• A very popular connection of two bipolar junction transistors for operation as one “super beta “transistor is the darlington connection .This connection is as shown in the figure:

•The main feature of the darlington connection is that the composite transistor acts as a single unit with a current gain that is the product of the gains of individual transistors.If the connection is made using two separate transistors having current gains ofβ1 and β2 then the darlington pair provides a current gain of

βD= β1*β2

•If the two transistors are matched then β1=β2=β and darlington pair provides a current gain of βD = β^2

•Having very large current gain ,typically a few thousand.

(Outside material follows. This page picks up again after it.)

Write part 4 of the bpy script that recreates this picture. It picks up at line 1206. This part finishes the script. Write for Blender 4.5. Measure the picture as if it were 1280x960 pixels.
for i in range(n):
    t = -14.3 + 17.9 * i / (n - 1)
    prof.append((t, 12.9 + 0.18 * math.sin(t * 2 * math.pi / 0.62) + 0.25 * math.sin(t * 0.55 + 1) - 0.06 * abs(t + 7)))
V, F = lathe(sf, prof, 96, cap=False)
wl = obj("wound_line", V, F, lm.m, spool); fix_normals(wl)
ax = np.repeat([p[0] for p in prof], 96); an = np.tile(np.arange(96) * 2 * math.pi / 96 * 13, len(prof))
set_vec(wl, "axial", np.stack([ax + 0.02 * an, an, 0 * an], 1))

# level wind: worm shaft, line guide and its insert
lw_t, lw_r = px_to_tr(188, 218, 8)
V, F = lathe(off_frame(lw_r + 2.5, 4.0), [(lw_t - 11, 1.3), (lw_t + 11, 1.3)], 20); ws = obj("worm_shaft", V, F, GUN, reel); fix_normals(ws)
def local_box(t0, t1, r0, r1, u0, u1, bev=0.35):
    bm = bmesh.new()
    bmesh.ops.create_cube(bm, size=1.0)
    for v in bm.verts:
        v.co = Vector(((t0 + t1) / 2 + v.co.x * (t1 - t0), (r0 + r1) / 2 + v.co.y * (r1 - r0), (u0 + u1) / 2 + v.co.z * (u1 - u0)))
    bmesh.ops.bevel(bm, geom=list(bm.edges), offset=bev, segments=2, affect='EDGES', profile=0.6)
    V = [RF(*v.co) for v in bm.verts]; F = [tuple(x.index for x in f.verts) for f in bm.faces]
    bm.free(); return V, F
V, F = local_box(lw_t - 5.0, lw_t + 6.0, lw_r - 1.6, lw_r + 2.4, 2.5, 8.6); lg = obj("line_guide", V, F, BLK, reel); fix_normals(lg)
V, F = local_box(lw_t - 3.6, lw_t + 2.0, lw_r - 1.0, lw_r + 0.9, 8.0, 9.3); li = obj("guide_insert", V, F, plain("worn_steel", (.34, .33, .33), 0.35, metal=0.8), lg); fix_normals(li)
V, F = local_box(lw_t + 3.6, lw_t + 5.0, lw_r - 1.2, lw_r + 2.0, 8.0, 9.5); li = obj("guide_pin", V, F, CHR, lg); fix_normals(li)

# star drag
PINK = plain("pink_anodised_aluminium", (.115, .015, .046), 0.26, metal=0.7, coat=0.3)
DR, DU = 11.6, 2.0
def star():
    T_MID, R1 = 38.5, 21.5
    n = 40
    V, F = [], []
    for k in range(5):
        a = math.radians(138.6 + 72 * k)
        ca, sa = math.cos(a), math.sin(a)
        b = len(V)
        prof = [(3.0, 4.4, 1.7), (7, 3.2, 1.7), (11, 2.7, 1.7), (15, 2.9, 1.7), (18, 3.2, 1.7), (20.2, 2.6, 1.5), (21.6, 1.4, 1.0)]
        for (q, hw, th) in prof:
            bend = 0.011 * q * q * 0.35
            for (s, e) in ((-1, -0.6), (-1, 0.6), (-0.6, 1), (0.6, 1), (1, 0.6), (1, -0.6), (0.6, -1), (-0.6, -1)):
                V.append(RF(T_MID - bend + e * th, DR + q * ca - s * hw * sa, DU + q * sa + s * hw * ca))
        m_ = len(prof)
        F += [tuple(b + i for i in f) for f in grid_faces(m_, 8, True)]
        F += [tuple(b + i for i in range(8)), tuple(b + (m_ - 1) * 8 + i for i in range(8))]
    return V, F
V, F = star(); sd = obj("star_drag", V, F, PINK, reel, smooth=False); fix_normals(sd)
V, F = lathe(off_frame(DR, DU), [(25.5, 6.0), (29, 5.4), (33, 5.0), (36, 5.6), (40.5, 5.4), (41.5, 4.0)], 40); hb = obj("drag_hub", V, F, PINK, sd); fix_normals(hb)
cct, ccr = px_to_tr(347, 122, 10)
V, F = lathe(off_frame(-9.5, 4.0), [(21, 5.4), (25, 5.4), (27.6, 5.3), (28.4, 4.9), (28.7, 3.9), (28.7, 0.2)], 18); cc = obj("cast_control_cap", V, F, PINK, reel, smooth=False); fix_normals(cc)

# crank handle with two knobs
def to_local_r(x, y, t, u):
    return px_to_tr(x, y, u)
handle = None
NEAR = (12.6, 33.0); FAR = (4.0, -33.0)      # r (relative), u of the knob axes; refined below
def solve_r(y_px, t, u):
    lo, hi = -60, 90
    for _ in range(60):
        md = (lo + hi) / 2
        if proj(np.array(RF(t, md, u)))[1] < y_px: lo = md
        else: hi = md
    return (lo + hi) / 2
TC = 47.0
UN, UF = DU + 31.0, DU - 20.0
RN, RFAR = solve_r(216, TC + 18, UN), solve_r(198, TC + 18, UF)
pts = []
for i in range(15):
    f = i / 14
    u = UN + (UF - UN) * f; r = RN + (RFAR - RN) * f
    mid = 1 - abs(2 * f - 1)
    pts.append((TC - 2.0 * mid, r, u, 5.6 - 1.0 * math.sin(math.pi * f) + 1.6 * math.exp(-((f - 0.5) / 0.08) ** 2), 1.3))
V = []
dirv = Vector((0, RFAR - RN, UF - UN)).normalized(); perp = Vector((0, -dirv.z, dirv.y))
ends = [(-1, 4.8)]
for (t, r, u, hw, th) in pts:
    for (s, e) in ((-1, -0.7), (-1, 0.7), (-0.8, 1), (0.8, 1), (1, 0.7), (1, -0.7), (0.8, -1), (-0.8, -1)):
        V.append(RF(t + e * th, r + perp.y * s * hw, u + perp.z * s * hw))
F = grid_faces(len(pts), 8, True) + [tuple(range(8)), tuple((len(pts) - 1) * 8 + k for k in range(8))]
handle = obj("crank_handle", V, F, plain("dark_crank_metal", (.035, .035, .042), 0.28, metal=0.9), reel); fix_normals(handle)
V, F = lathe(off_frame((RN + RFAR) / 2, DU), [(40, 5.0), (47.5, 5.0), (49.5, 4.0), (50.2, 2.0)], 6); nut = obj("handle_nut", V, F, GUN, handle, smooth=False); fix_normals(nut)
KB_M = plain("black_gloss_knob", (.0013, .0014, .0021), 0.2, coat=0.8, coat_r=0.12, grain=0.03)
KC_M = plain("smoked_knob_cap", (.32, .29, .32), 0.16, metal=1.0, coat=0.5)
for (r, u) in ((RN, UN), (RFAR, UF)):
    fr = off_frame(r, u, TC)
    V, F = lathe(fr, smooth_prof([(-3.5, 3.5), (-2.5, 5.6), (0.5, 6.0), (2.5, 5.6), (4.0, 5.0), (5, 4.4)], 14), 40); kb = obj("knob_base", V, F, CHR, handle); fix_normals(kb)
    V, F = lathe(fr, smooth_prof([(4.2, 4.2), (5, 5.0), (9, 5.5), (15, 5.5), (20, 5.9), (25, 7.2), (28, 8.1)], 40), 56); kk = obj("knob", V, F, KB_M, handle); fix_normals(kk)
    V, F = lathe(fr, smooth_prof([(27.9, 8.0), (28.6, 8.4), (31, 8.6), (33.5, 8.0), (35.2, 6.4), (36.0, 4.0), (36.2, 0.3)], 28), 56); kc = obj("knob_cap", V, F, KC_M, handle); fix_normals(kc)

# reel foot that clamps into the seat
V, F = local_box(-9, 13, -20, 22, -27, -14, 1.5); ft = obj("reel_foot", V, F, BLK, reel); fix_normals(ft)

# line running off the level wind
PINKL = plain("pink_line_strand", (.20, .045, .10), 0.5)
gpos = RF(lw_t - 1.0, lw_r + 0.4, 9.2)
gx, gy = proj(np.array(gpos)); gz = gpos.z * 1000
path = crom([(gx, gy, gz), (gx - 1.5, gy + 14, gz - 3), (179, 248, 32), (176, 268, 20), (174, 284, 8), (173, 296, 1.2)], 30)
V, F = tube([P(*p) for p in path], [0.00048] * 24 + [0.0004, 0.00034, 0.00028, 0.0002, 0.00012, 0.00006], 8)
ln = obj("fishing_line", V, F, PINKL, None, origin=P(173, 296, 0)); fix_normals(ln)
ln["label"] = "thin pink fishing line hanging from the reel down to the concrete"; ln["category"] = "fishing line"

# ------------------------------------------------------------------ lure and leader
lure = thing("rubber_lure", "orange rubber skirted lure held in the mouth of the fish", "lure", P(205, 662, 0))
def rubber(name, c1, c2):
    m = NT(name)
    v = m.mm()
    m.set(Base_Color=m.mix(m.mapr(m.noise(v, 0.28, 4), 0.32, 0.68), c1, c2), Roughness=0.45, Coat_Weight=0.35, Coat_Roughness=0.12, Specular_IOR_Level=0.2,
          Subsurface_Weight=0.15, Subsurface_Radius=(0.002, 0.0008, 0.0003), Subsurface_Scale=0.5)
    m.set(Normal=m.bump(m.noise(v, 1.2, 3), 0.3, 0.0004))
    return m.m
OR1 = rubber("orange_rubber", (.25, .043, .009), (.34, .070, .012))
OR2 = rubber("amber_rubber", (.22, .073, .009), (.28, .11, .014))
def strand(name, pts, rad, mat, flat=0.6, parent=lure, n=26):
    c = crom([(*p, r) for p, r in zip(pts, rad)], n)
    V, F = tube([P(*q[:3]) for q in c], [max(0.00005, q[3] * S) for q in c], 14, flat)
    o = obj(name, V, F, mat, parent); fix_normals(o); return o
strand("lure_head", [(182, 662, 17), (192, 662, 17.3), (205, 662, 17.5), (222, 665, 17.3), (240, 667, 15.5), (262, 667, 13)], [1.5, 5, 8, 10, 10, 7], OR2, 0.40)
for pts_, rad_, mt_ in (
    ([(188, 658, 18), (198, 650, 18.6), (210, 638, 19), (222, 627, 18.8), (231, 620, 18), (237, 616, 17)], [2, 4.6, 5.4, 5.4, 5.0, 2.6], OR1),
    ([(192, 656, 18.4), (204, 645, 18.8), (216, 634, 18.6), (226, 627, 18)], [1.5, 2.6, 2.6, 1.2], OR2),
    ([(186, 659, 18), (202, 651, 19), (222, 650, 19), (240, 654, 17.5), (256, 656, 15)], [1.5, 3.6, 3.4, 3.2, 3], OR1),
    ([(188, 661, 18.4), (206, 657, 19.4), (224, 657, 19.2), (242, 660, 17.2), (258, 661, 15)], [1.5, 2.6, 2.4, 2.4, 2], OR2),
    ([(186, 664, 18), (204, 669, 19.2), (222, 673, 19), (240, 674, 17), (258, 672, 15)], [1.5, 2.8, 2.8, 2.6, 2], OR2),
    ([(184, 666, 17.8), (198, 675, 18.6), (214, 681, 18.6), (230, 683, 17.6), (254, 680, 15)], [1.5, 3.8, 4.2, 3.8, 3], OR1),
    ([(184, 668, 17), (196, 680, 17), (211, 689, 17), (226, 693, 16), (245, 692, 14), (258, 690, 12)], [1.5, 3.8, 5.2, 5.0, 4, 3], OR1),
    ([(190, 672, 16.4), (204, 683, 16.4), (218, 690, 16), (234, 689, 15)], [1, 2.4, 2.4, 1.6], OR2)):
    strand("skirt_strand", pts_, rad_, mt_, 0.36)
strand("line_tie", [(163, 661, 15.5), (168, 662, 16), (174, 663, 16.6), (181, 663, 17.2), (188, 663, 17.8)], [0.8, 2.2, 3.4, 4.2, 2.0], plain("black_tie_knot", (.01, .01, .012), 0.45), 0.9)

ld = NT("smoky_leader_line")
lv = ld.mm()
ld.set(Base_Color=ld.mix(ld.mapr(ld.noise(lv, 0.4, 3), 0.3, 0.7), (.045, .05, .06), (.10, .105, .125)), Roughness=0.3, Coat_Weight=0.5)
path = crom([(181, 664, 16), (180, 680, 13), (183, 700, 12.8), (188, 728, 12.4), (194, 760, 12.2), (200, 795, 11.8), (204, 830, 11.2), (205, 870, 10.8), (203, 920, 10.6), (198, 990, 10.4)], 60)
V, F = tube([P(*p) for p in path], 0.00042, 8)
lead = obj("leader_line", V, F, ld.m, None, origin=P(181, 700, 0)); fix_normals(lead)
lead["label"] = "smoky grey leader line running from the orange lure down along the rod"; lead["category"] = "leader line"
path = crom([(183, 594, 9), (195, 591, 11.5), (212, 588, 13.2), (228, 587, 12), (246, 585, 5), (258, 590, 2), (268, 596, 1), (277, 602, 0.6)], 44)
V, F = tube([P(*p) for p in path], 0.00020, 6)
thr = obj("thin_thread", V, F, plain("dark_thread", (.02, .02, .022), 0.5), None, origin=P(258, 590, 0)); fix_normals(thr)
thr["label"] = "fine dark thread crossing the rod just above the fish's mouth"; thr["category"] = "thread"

An AC analysis of darlington pair is as shown in the figure:

In order to calculate the current gain of the configuration we assume that the input source is current source.

now we know that Ai =Io/Iin

from above figure it is seen that Vπ1 = Iin * rπ1........................1

therefore gm1 Vπ1 = gm1 Iin rπ1

but we know that gm1 rπ1 =β1

therefore gm1 Vπ1 = β1 Iin .........................2

now Vπ2 = (Iin + gm1 Vπ1) rπ2

substituting gm1 Vπ1 = β1 Iin in the above equation we get,

Vπ2 = (Iin + β1 Iin) rπ2

Vπ2 = (1 + β1 ) Iin rπ2.....................................3

Now the output current Io can be calculated from the output side of circuit ,

Io = (gm1 Vπ1 + gm 2 Vπ2)

Io = β1 Iin + ( 1 + β1 ) Iin gm 2 rπ2.....................................4

but gm 2 rπ2. = β2

Therefore Io = β1 Iin + ( 1 + β1 ) Iin β2

Io = Iin (β1 + ( 1 + β1 ) β2).................5

Ai = (Io/Iin ) = (β1 + ( 1 + β1 ) β2)

Ai = β1 + β2 + β1β2

But we know that β1β2 >> β1β2

Therefore Ai = β1β2.

As required.From above analysis it is seen that the small signal current gain of the darlington pair is the porduct of current gains of individual transistors. Hence the current gain is very high.